> Short problem: Below is a listing; reproduce each line of it exactly.

> Data section:
•••••

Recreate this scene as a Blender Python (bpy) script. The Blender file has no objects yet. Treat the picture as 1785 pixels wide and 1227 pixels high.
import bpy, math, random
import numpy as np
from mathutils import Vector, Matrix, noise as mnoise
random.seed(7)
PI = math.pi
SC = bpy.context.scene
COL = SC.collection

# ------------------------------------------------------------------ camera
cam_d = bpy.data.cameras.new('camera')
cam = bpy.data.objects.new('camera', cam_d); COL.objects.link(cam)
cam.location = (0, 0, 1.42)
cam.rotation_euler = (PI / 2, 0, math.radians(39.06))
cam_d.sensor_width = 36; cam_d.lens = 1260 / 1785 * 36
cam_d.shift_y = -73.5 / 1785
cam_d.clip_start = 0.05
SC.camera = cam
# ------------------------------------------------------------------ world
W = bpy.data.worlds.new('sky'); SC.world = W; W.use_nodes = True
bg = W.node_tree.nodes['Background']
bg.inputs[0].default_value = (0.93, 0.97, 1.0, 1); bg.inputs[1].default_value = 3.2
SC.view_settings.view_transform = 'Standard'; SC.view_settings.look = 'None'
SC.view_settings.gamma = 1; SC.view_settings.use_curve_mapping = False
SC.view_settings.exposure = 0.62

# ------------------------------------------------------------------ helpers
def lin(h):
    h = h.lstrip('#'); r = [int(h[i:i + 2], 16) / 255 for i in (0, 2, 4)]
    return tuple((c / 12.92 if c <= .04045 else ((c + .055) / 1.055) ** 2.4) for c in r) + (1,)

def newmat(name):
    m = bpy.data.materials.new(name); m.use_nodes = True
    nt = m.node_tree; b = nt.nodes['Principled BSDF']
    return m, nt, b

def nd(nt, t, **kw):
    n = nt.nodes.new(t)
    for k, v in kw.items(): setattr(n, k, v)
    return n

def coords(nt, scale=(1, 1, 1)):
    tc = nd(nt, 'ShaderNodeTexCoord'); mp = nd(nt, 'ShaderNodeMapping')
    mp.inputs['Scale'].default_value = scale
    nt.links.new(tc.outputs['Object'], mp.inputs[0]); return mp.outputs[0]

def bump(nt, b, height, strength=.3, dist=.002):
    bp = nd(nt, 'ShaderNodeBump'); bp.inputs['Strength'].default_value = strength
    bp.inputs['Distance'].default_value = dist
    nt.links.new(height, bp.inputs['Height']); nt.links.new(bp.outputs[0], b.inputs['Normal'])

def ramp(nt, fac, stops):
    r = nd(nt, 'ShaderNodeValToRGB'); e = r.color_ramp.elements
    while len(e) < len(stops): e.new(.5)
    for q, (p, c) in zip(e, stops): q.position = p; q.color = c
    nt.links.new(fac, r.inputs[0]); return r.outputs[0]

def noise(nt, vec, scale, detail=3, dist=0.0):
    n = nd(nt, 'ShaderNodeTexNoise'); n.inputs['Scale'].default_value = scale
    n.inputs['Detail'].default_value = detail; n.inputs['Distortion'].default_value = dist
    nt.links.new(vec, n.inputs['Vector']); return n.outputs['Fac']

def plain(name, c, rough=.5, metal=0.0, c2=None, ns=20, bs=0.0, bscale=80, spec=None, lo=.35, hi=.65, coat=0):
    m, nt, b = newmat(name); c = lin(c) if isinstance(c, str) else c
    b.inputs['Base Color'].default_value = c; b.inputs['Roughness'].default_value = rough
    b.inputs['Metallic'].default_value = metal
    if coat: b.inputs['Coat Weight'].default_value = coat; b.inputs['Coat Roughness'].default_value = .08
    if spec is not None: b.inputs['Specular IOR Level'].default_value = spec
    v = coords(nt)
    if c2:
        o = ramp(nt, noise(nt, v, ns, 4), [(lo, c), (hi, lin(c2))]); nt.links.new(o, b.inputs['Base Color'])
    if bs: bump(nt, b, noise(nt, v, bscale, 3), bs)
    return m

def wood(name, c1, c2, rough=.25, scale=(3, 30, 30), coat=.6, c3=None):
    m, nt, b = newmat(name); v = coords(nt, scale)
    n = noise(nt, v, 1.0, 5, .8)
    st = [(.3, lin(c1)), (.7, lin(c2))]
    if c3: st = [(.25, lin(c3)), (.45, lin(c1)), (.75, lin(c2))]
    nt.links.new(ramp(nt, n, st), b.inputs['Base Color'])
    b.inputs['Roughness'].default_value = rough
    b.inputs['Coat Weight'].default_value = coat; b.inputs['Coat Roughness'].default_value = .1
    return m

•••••

> Written solution:
Recreate this scene as a Blender Python (bpy) script. The Blender file has no objects yet. Treat the picture as 1785 pixels wide and 1227 pixels high.
import bpy, math, random
import numpy as np
from mathutils import Vector, Matrix, noise as mnoise
random.seed(7)
PI = math.pi
SC = bpy.context.scene
COL = SC.collection

# ------------------------------------------------------------------ camera
cam_d = bpy.data.cameras.new('camera')
cam = bpy.data.objects.new('camera', cam_d); COL.objects.link(cam)
cam.location = (0, 0, 1.42)
cam.rotation_euler = (PI / 2, 0, math.radians(39.06))
cam_d.sensor_width = 36; cam_d.lens = 1260 / 1785 * 36
cam_d.shift_y = -73.5 / 1785
cam_d.clip_start = 0.05
SC.camera = cam
# ------------------------------------------------------------------ world
W = bpy.data.worlds.new('sky'); SC.world = W; W.use_nodes = True
bg = W.node_tree.nodes['Background']
bg.inputs[0].default_value = (0.93, 0.97, 1.0, 1); bg.inputs[1].default_value = 3.2
SC.view_settings.view_transform = 'Standard'; SC.view_settings.look = 'None'
SC.view_settings.gamma = 1; SC.view_settings.use_curve_mapping = False
SC.view_settings.exposure = 0.62

# ------------------------------------------------------------------ helpers
def lin(h):
    h = h.lstrip('#'); r = [int(h[i:i + 2], 16) / 255 for i in (0, 2, 4)]
    return tuple((c / 12.92 if c <= .04045 else ((c + .055) / 1.055) ** 2.4) for c in r) + (1,)

def newmat(name):
    m = bpy.data.materials.new(name); m.use_nodes = True
    nt = m.node_tree; b = nt.nodes['Principled BSDF']
    return m, nt, b

def nd(nt, t, **kw):
    n = nt.nodes.new(t)
    for k, v in kw.items(): setattr(n, k, v)
    return n

def coords(nt, scale=(1, 1, 1)):
    tc = nd(nt, 'ShaderNodeTexCoord'); mp = nd(nt, 'ShaderNodeMapping')
    mp.inputs['Scale'].default_value = scale
    nt.links.new(tc.outputs['Object'], mp.inputs[0]); return mp.outputs[0]

def bump(nt, b, height, strength=.3, dist=.002):
    bp = nd(nt, 'ShaderNodeBump'); bp.inputs['Strength'].default_value = strength
    bp.inputs['Distance'].default_value = dist
    nt.links.new(height, bp.inputs['Height']); nt.links.new(bp.outputs[0], b.inputs['Normal'])

def ramp(nt, fac, stops):
    r = nd(nt, 'ShaderNodeValToRGB'); e = r.color_ramp.elements
    while len(e) < len(stops): e.new(.5)
    for q, (p, c) in zip(e, stops): q.position = p; q.color = c
    nt.links.new(fac, r.inputs[0]); return r.outputs[0]

def noise(nt, vec, scale, detail=3, dist=0.0):
    n = nd(nt, 'ShaderNodeTexNoise'); n.inputs['Scale'].default_value = scale
    n.inputs['Detail'].default_value = detail; n.inputs['Distortion'].default_value = dist
    nt.links.new(vec, n.inputs['Vector']); return n.outputs['Fac']

def plain(name, c, rough=.5, metal=0.0, c2=None, ns=20, bs=0.0, bscale=80, spec=None, lo=.35, hi=.65, coat=0):
    m, nt, b = newmat(name); c = lin(c) if isinstance(c, str) else c
    b.inputs['Base Color'].default_value = c; b.inputs['Roughness'].default_value = rough
    b.inputs['Metallic'].default_value = metal
    if coat: b.inputs['Coat Weight'].default_value = coat; b.inputs['Coat Roughness'].default_value = .08
    if spec is not None: b.inputs['Specular IOR Level'].default_value = spec
    v = coords(nt)
    if c2:
        o = ramp(nt, noise(nt, v, ns, 4), [(lo, c), (hi, lin(c2))]); nt.links.new(o, b.inputs['Base Color'])
    if bs: bump(nt, b, noise(nt, v, bscale, 3), bs)
    return m

def wood(name, c1, c2, rough=.25, scale=(3, 30, 30), coat=.6, c3=None):
    m, nt, b = newmat(name); v = coords(nt, scale)
    n = noise(nt, v, 1.0, 5, .8)
    st = [(.3, lin(c1)), (.7, lin(c2))]
    if c3: st = [(.25, lin(c3)), (.45, lin(c1)), (.75, lin(c2))]
    nt.links.new(ramp(nt, n, st), b.inputs['Base Color'])
    b.inputs['Roughness'].default_value = rough
    b.inputs['Coat Weight'].default_value = coat; b.inputs['Coat Roughness'].default_value = .1
    return m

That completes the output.